Lee-Barnwell pleads that our theology of ministry for both men and women “should be able to show how the ministry of leaders points toward God, not the leaders themselves, and highlights the power of the cross, not just personal areas of competence and responsibility”(168). What I see so often is clamoring of the loudest and most highly paid voices to claim who gets to lead and who has to submit, while the pastors and husbands who truly understand headship are quietly taking out the trash and wiping runny noses.
My spellcheck has never recognized complementarian as a real word. But in the circles I run in, I am considered extremely suspect if I don’t identify myself as one. It’s a fairly new term, coined less than thirty years ago. As I have been digging deeper into the movement behind this word, I am finding that it carries different implications depending on who is using it. I have been called a thin complementarian for questioning some teaching from the leaders of the movement that as a woman I am to be constantly looking for and nurturing men to lead me. (To which I responded here.
Within the culture in the church today, many questions are still being asked about the equality of men and women and where and how women can serve. As I have been participating in this conversation, I feel like I need to continue to begin with my convictions that Scripture places the responsibility of the ordained office on particular, qualified men, so that I am not labeled a feminist and dismissed.
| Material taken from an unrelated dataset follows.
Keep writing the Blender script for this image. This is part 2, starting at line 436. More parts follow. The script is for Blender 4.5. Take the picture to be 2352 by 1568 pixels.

While I’ve been working on a book project of my own on related issues, I have found this new book out from Michelle Lee-Barnewall, Neither Complementarian nor Egalitarian. In the conservative, Reformed-ish community, a title like that is like saying that you don’t identify as male or female. So of course I had to read it.
Lee-Barnewall aims to offer a kingdom corrective to the evangelical gender debate, as stated in her subtitle. She begins the book saying that we need to take a few steps back from our current conversations and debates to recognize how the terms we are using are the product of cultural forces of the era in which we live. She makes the case that our discussions on gender weren’t always framed with vocabulary such as “authority”, “equality”, and “rights.”
So in Part One of the book, the author gives us a history of gender in evangelicalism, showing how women played different roles according to the cultural values of the time. At the turn of the nineteenth century, women were seen as important influencers and leaders in the wider cultural sphere, and were pioneering leadership roles in benevolence movements and missions. Their work in society was seen as imperative to the welfare of the country.